How to spice up a campus tour

Chris Slattery

Do you remember high school? It was that four years of your life when social status mattered, when principals were more concerned with governing than teaching, when the really weird chick turns out to be a major hottie …

Maybe I’m thinking of The Breakfast Club instead …

For some of us, all high school claimed to do was “prepare us for college,” which culminated into numerous campus tours.

Now is the prime time for young’uns to visit their prospective schools in search of that right “vibe,” before winter rears its ugly head (because we all know that winter is a total butterface).

And I mean no disrespect to any of the tour guides, who are merely doing their jobs in an effective and informative manner, but I would like to point out a couple of things that I would do differently in hopes of increasing enrollment in our great school:

  • Show the tour the pit in front of Kirkhof and explain that all incoming freshmen will be living in underground facilities from now on.
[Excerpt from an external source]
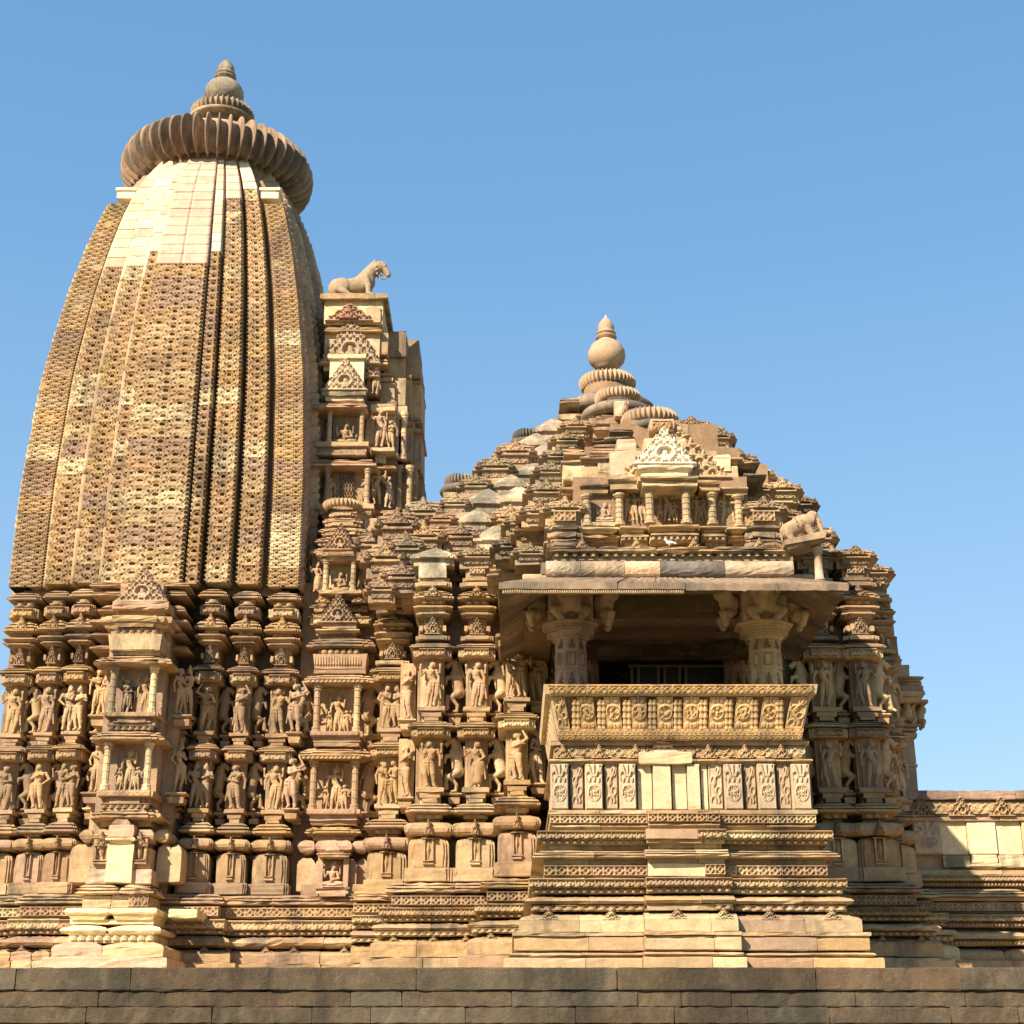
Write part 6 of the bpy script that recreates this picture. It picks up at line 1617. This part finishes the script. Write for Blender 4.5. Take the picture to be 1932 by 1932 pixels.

Honestly, we’ve run out of space on campus, and the only logical progression is to build downward. This housing doesn’t have much in terms of a view, but the neighbors (earthworms, specifically the ones named Jim) are really fun to party with. Also, these underground bunkers will put a lot of Cold War-era parents at ease.
  • Tell them about the hunchback that rings the bells every hour on the hour (like clockwork) whenever Julianne Vanden Wyngaard isn’t around. I would then explain that he is extremely antisocial but that the cute girl in the back of the tour could possibly get through to him. I would then get her number in case “Quasimodo wants to talk to you.”
  • Make the tour like a music tour. Sure, hearing all of the historical facts about a university is fun, but I would make it a campus-wide extravaganza. The plan is to deck each person out with their own instrument (parents will get wind chimes and cowbells and such) and have a crowd of students at every location to cheer as the tour arrives and ask for autographs. Tell me you wouldn’t go to a school that does that. Tell me.
  • Tell them each of the Lake buildings’ drinking fountain water comes from the Great Lake that it is named after. That is why the water in Lake Michigan Hall tastes the freshest — it doesn’t have to go through hundreds of miles of pipeline to get here. Then quickly change the subject if anyone asks where the water from AuSable comes from.
  • Inform the students that they must read every issue of the Grand Valley Lanthorn, because at the end of every week, there will be a quiz on the content. Especially pay attention to the Opinion and Editorial section.

This may sound mean to some people because these kids don’t know any better. They’re busy worrying about their upcoming ACTs and SATs and MDOTs. But they need to know what sets Grand Valley State University apart from any of the other schools they visit. The answer is simple: We have a hunchback.